The Raiders’ already-poor run defense is in shambles after losing Justin Ellis to I.R. on Wednesday, and a poor Broncos offensive line should be able to open enough holes for Royce Freeman and Week 1 surprise Phillip Lindsay. Freeman played 29 snaps to Lindsay’s 26, and ran 11 pass routes to Lindsay’s nine. Devontae Booker rounded out this trio with 19 snaps and 15 pass routes of his own.

This would be an excellent spot for DFS production if we could bank on one guy seeing all the work, but it’s tough to isolate one standout player from this group, with such a broad workload split. Freeman is the best bet if you are hoping to capture decent workload in a good matchup with potential clock-killing duties at the end; but a lot of faith and guesswork would have to go into that play, and Denver seems set, at the moment, on riding multiple guys each week.


I will not be going near Raiders players with any significant chunk of my bankroll, though you could make a case that Cooper has week-winning upside, even in a difficult matchup. It has been a long time since the Carr-to-Cooper pairing has shown that upside, but we do know it’s there. I could also see a roster spot justifiably being used on Cook or even Richard, but the other tight ends mentioned in this article stand out to me over Cook; and Richard would require a lot of things to go correctly before paying off again.
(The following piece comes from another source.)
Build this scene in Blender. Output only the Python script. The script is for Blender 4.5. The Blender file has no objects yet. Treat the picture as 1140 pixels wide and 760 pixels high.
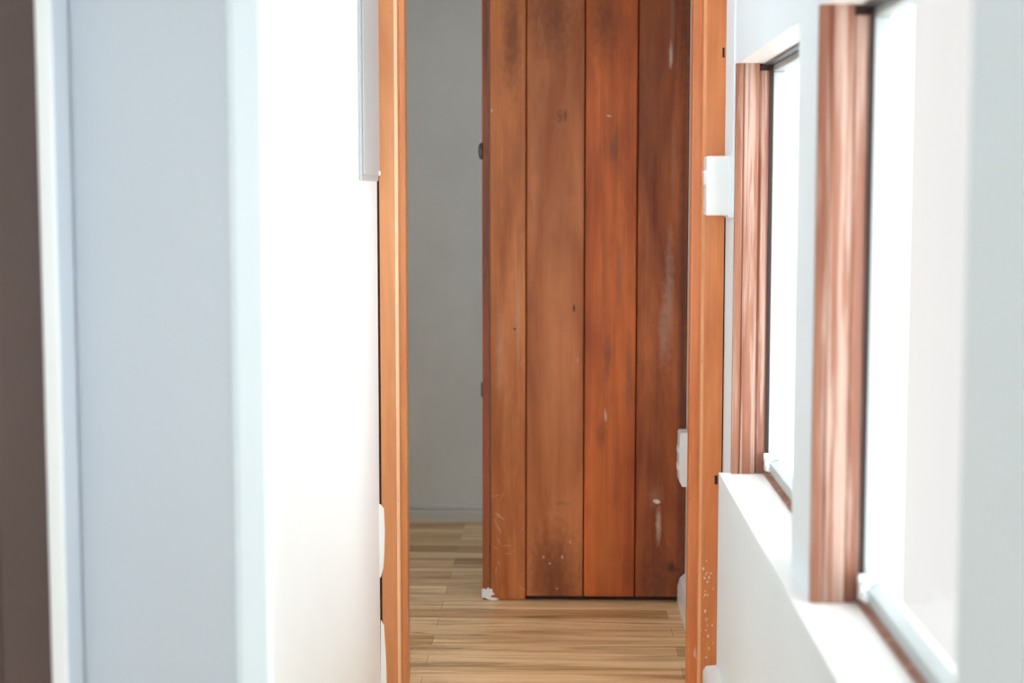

On the other side, the Broncos are going to be able to move the ball both on the ground and through the air — and while their ground game is a three-way mess, their passing attack has volume already settled pretty firmly in place for us. Emmanuel Sanders should lead the way once again, making him an option in all formats. Sutton and Demaryius will split around 12 to 18 targets between them, with both carrying upside. Demaryius is the 70/30 favorite to lead in targets between these two, but Sutton has the clearer shot at per-target upside.

The Broncos also appear to be a solid DST play, against a mistake-prone Carr playing on the road. Keenum is interesting as an affordable option with solid floor and upside at the quarterback position.